I read that Brex moved away from Elixir to Kotlin. If Elixir was really that great then why would a company put such a big effort to ditch it? That killed off my interest in learning it, but maybe their reasons were invalid? Genuinely curious.
You will find examples from companies moving away from Elixir, Python, JavaScript, Scala, Java, etc. I don't think there is any programming language that is "unditchable". So I'd suggest to analyze the reasons that made a company move away from X, check if they are still relevant, if they'd apply to you, and, if yes, if they are a deal breaker or something you can work around.
For the Brex case, if I remember correctly, lack of static typing and early-development of gRPC tools were the reasons back then. How much this impacts your needs is up to you.
'I don't think there is any programming language that is "unditchable".'
There can not exist one perfect programming language for all uses. (Sometimes people don't like that statement but I think if you seriously sit down and work the math it's pretty obvious that, as a simple for instance, Rust is not going to replace all shell scripting and shell scripting is not going to replace all Rust, and that's just an example, the principle holds in numerous dimensions in the programming language space. [1])
There are always people making bad decisions, some of those bad decisions are about which programming language to adopt for a problem.

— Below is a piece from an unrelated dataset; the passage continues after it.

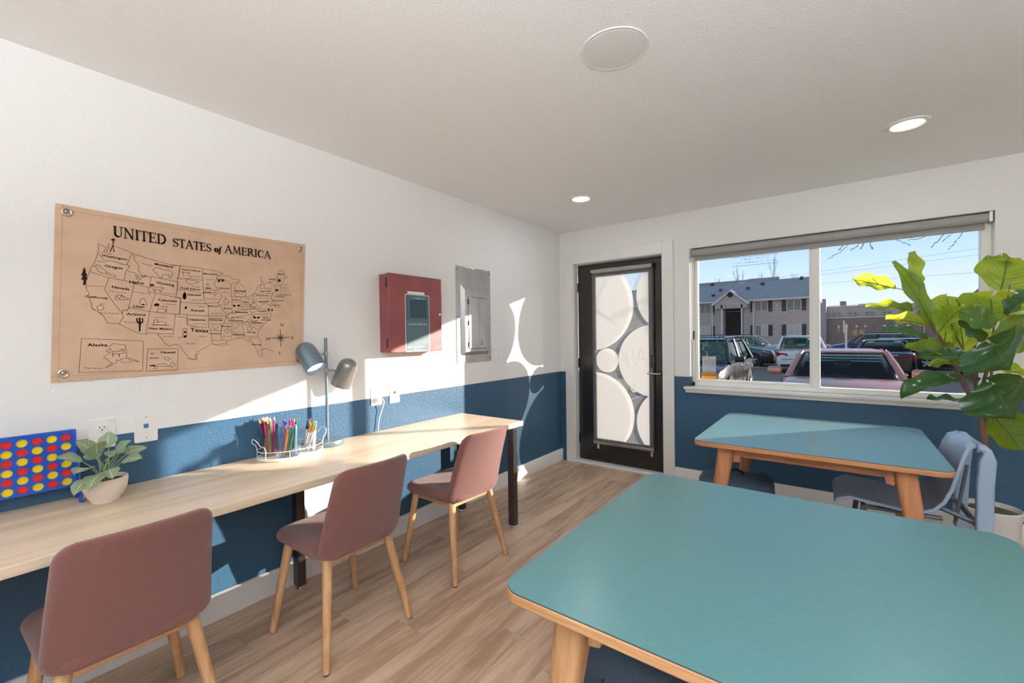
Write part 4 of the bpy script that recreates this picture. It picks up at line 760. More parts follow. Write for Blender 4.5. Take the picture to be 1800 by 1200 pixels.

So, yes, you'll always be able to find companies dropping some language, but it isn't necessarily the language's "fault".
I don't say this on every such article in the comments because it's kinda kicking someone while they're down, but I would assess that the clear majority of the ever-present torrent of "We switched from X to Y and look how much better Y is!" are actually long and detailed explanations of how the company in question chose the wrong technology for their problem, not how bad X is. The two major exceptions are "our tech in X predates Y existing as a valid choice, and now that it does, it's a better choice" (can't blame them for existing before the right tech, I've made that move myself in my own career) and "We did our research and X really should have worked but we got into it only to discover that it really didn't for some reason we could not have reasonably anticipated". That latter is pretty rare, IMHO, but I've seen it a couple of times. (Generally it is when a closed-source stack has a fundamental problem and you can't fix it, because it's closed source.)
(I suppose there's also "X was a good choice initially but we outgrew it", but in my very opinionated opinion even these are often... dubious. It happens, yeah, but in my personal opinion it still means the language chosen was not able to scale the solution. Only people truly suprised by their growth, which does happen, should reach for this.)
[1]: And if that still bothers you, think small shell rather than large. I'm not going to write Rust for the equivalent of "awk '{ print $3 }' myfile | sort | gzip > sorted_names.gz". However broken shell legitimately is as a programming language, you simply can not argue with that kind of bang-for-the-buck.
Too bad, you're missing out. Did you look into companies that have not ditched it?
People don't tend to write articles titled, "We've been using the same tech for 10 years and have had no major issues with it so we are still using it." It's always the "we ditched x for y" ones that get traction and the actions of ONE company can seemingly have a far-reaching impression for people who otherwise know nothing about the technology in question.
Do you reject learning any language that has been migrated away from by any company? Why not make up your own mind about whether it is nice instead of depending on rumours about other companies?
"Development speed: The future will be great and we want to get there fast. Our choice needs to help us move with urgency and focus. A type-system was a non-negotiable choice here."
While Jose Valim did a good job in his talk about dispelling the idea of type system offering all these promises that may or may not be true, the idea will never die. This could mean that it is the right idea, but it could also mean that now's the time to look into a way to offer it in away it attracts people who have that perception while offering a type system of value.